IFR Asia High Yield Bonds Roundtable 2019

IFR Asia High Yield Bonds Roundtable 2019
2 min read
Asia

Whenever an asset class sets a new record, people inevitably start to wonder whether a bubble is about to burst.

Asian high-yield issuance had its best year on record in 2019, fuelled by the global low interest rate environment and a hunt for yield. So far, however, there are no signs of overheating.

One of the main drivers of this year’s huge issuance volume was the massive refinancing requirement for Chinese property companies, and the amount of maturities next year is even higher.

China’s National Development and Reform Commission has taken pre-emptive measures to prevent unsuitable issuers from coming to the offshore bond market, which will limit supply from some sectors next year. While established issuers will find it easier to be granted quotas if they have imminent refinancing needs, lower-rated local government financing vehicles and debut issuers are likely to be shut out.

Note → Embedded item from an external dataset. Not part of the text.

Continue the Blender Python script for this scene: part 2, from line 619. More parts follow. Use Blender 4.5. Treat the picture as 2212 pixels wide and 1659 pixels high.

This kind of quality control from China is welcome, but it risks making it even harder for investors to diversify. Concentration risks are already a problem, since so much of Asia’s high-yield issuance comes from the Chinese property sector.

Investors can take part of the blame for this concentration. Fund managers have tended to favour property credits because data about the industry is very transparent.

Chinese LGFVs have filled some of the need for diversification, giving investors exposure to new parts of the country’s economy and infrastructure.

Issuers from the industrial sector, on the other hand, have to work harder to win over investors, and unexpected blow-ups around the region from credits in the textile and energy industries will not help.

At the same time, the investor base has broadened, with more international investors paying attention to the region and some viewing Asian high yield as a market in itself, rather than a subset of emerging markets credit.

Signs that investors are differentiating more between Asian high-yield credits are an encouraging signal that the market is maturing: even issuers in the same sector and with the same ratings can pay markedly different yields these days.

This divergence is rewarding issuers who have delivered on promises to deleverage and forcing others to rethink their reliance on debt-funded expansion.

The new NDRC guidelines, coupled with investors’ preference for issuers that manage their finances prudently, mean that the hunt for yield does not have to entail unreasonable risks.